В личной библиотеке Горького (Музей-квартира М. Горького в Москве) хранится книга «Толстой и Роллан» [АЛДАНОВЪ М.А.] с довольно таки странной дарственной надписью Алданова: «Творцу “На дне” и “Детства” долг искреннего удивления. Автор. 9/ХI 1915». Однако со стороны Горького, столь чутко относившегося к имени Льва Толстого, в тот самый год, когда его будущий «французский друг» Ромен Роллан был удостоен Нобелевской премии по литературе, никакой публичной реакции на эту алдановскую книгу не последовало. По-видимому, мировоззренческие концепции Алданова, которые он развивал в своем «раскрытии» духовного образа Льва Толстого, были Горькому чужды или неинтересны, хотя в области литературных вкусов и предпочтений между ним и Алдановым никаких принципиальных разногласий явно не возникало. Это наглядно демонстрирует позиция, занятая ими в полемике на тему «Л. Толстой и Достоевский», которая развернулась в интеллектуальных кругах российского общества после выхода в свет одноименной книги Дмитрия Мережковского94.

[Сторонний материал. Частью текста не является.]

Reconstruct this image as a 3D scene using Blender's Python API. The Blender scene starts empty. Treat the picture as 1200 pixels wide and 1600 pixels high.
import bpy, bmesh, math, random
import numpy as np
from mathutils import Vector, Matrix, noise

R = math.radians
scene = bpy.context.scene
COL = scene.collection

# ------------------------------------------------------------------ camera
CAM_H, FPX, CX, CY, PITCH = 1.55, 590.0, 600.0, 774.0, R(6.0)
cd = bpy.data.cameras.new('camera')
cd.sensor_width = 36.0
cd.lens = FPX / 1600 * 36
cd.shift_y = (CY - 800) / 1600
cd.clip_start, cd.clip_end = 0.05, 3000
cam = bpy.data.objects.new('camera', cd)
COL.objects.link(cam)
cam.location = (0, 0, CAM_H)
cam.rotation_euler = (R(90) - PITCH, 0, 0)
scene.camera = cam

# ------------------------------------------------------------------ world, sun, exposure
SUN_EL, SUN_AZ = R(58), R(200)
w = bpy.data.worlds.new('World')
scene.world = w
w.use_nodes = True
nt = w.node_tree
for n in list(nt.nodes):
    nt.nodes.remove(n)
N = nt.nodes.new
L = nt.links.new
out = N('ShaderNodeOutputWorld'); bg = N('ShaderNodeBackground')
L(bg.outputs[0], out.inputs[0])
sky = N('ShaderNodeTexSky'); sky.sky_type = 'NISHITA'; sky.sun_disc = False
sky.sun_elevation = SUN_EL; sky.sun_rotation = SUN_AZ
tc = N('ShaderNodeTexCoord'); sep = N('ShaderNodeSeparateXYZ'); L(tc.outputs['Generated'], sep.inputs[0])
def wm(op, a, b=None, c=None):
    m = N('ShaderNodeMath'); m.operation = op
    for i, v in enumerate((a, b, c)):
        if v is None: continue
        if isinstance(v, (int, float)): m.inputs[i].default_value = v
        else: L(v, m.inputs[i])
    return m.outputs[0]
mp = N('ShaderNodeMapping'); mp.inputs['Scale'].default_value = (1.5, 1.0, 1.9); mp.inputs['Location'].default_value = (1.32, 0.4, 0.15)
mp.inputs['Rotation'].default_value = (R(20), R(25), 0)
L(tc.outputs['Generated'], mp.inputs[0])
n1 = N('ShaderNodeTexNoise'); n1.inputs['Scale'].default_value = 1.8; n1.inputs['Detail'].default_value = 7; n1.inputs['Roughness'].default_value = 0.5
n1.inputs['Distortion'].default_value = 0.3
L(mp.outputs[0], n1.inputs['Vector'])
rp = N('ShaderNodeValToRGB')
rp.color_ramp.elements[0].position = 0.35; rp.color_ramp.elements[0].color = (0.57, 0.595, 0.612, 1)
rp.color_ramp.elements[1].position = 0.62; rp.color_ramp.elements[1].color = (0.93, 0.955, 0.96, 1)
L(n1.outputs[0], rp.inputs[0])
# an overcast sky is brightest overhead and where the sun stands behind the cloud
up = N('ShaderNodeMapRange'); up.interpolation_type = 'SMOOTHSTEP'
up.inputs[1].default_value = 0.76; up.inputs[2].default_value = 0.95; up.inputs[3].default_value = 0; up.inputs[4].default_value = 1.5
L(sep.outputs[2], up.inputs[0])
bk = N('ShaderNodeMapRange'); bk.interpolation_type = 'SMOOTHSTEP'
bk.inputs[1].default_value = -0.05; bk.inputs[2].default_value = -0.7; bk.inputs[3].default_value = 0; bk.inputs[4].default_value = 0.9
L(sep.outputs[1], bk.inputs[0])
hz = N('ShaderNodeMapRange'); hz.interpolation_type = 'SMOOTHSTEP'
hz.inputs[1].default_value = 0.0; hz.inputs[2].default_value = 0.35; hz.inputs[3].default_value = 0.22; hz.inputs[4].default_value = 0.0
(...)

Можно по-разному оценивать русскую литературу дореволюционного периода. <…> Но вот что все- таки бесспорно: она имела какое-то магическое, неотразимое воздействие на поколение, да, именно на целое поколение.

<…>

Нет, вспоминая <…> то, что занимало «русских мальчиков» – по Достоевскому – в предвоенные и предреволюционные годы, хочется сказать, что <…> с литературой была у них связь какая- то такая кровная, страстная, жадная, что о ней теперешним двадцатилетним «мальчикам» и рассказать трудно. Вероятно, происходило это потому, что юное сознание всегда ищет раскрытия жизненных тайн, ищет объяснения мира,– а наша тогдашняя литература обещала его, дразнила им и была вся проникнута каким-то трепетом, для которого сама не находила воплощения.

<…>

Мережковский был одним из создателей этого движения, вдохновителем этого оттенка предреволюционной русской литературы <…>. Без Мережковского русский модернизм мог бы оказаться декадентством в подлинном смысле слова, и именно он с самого начала внес в него строгость, серьезность и чистоту.